The suspension is aimed at silencing Trump until the presidential transition is completed.

The decision by Chief Executive Officer Mark Zuckerberg comes after Facebook announced on Wednesday it would lock Trump’s account for 24 hours as tech giants scrambled to crack down on his baseless claims about the presidential election and hundreds of Trump supporters stormed the US Capitol.

“We believe the risks of allowing the President to continue to use our service during this period are simply too great,” Zuckerberg said in a Facebook post on Thursday.

In light of Wednesday’s riot, Zuckerberg said a more aggressive approach is needed.
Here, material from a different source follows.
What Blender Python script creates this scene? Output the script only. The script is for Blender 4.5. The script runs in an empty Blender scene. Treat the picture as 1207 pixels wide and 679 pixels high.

“The current context is now fundamentally different, involving use of our platform to incite violent insurrection against a democratically elected government,” he wrote.

Zuckerberg said Trump’s account will be locked “for at least the next two weeks” but could remain locked indefinitely.

Instagram, which is owned by Facebook, will also block Trump’s ability to post on its platform “indefinitely and for at least the next two weeks,” Adam Mosseri, the head of Instagram tweeted Thursday.

Twitter Inc and Snap Inc also temporarily locked Trump’s accounts on Wednesday.

As the siege of the Capitol escalated, civil rights groups including the Anti-Defamation League and Color of Change called for social media companies to suspend Trump’s accounts permanently.

Social media companies have been under pressure to police misinformation about the US election on their platforms, including from the president.

Trump and his allies for months have amplified baseless claims of election fraud, driving the organizing for Wednesday’s demonstration.

In a video posted to Facebook, Twitter and YouTube on Wednesday, which was later deleted by the platforms, Trump repeated these claims as he told protesters to go home.

Facebook has previously been blasted by lawmakers and employees for not acting on inflammatory posts from Trump, including those that have been labeled by Twitter.

Jennifer Grygiel, a Syracuse University communications professor and an expert on social media, said Wednesday’s events in Washington, D.C. are a direct result of Trump’s use of social media to spread propaganda and disinformation, and that the platforms should bear some responsibility for their inaction.